### Exercise objective
Return verbatim everything from the first line through the line that contains "R = math.radians", and stop there.

BEGIN Data shown

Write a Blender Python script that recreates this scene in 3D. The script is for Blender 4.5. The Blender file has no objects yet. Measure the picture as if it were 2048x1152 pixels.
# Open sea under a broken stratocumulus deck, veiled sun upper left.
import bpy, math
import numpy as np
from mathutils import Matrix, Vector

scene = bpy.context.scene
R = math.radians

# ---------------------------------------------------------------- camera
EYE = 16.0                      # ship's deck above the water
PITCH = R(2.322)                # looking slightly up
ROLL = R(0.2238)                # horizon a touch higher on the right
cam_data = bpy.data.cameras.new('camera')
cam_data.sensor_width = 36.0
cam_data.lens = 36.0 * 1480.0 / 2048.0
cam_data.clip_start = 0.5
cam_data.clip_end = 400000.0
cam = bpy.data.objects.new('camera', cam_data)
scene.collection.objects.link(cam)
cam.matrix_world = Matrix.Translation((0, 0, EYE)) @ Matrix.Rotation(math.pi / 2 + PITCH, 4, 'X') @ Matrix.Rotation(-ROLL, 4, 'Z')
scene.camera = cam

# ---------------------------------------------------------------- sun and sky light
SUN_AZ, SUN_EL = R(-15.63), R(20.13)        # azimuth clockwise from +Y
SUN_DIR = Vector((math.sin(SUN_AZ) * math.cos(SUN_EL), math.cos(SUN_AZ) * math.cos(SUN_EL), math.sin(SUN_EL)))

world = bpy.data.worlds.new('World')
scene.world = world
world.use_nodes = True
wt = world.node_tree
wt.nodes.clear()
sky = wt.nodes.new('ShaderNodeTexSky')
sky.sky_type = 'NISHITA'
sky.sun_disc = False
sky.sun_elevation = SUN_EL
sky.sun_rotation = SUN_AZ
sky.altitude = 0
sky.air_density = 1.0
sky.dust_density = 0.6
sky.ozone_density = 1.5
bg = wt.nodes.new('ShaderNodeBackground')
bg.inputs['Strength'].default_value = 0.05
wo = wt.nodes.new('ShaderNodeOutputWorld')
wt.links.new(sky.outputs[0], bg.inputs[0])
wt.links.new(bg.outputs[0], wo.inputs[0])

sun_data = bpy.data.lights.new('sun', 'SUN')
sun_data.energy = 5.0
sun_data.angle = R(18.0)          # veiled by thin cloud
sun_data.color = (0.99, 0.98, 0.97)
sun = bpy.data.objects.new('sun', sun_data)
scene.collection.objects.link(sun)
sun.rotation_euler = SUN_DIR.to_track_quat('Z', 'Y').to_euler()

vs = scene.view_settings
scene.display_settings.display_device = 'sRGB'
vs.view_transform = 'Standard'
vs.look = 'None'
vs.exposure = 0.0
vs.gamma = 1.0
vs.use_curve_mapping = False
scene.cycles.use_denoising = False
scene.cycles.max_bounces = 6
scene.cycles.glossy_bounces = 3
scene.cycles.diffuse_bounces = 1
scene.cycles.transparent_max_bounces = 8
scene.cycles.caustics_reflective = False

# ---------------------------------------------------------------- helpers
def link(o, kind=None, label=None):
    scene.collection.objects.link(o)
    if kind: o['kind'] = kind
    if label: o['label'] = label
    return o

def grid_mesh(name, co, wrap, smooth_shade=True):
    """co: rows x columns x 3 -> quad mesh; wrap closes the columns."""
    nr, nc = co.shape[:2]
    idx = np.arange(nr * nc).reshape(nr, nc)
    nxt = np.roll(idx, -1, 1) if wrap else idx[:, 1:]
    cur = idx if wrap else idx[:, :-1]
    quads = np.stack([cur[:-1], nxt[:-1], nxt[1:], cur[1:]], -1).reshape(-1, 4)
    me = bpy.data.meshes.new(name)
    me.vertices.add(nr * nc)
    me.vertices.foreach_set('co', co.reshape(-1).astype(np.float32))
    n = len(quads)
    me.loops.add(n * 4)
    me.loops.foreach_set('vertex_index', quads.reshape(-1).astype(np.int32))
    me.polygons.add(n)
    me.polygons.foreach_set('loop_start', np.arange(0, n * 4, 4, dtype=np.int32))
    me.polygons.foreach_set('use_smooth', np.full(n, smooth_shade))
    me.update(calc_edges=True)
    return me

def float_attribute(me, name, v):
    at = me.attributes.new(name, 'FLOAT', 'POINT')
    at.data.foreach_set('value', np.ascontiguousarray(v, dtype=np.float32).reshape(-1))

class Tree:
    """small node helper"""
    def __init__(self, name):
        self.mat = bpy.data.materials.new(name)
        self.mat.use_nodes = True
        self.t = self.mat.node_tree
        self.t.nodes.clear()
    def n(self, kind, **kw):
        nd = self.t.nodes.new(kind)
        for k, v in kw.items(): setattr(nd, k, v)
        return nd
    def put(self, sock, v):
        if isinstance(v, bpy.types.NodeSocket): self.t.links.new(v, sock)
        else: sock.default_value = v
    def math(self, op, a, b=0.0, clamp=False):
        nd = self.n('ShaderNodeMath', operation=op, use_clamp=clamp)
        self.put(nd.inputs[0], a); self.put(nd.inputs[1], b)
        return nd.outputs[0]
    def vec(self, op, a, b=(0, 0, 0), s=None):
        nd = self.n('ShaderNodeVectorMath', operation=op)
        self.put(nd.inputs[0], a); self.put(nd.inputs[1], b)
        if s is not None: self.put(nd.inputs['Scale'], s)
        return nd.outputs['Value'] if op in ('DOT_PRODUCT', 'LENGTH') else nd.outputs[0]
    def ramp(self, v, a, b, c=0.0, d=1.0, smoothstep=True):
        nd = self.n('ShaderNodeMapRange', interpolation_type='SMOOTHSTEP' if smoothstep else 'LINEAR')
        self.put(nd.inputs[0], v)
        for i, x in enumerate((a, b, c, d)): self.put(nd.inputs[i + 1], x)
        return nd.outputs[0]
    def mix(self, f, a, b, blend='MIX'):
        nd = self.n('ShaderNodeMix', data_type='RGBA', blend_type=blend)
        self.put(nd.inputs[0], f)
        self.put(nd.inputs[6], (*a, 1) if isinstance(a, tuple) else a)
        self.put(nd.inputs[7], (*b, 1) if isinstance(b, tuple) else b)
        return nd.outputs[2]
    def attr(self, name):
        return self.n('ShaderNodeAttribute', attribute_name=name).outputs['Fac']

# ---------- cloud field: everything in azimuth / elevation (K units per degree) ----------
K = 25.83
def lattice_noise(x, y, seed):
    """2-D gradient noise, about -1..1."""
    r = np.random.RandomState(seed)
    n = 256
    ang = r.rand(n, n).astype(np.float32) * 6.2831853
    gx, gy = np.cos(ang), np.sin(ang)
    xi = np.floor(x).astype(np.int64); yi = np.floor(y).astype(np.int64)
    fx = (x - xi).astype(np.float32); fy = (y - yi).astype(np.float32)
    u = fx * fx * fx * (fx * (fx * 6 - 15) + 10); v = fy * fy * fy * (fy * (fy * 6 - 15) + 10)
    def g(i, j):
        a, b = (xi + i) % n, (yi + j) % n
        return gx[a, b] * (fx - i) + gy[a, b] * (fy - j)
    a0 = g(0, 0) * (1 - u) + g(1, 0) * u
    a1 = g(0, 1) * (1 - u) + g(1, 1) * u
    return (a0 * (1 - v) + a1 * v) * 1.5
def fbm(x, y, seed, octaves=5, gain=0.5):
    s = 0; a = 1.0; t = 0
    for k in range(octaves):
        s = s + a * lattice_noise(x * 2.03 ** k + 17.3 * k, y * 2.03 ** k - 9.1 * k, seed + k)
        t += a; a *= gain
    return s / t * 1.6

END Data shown

### Solution to this problem
Write a Blender Python script that recreates this scene in 3D. The script is for Blender 4.5. The Blender file has no objects yet. Measure the picture as if it were 2048x1152 pixels.
# Open sea under a broken stratocumulus deck, veiled sun upper left.
import bpy, math
import numpy as np
from mathutils import Matrix, Vector

scene = bpy.context.scene
R = math.radians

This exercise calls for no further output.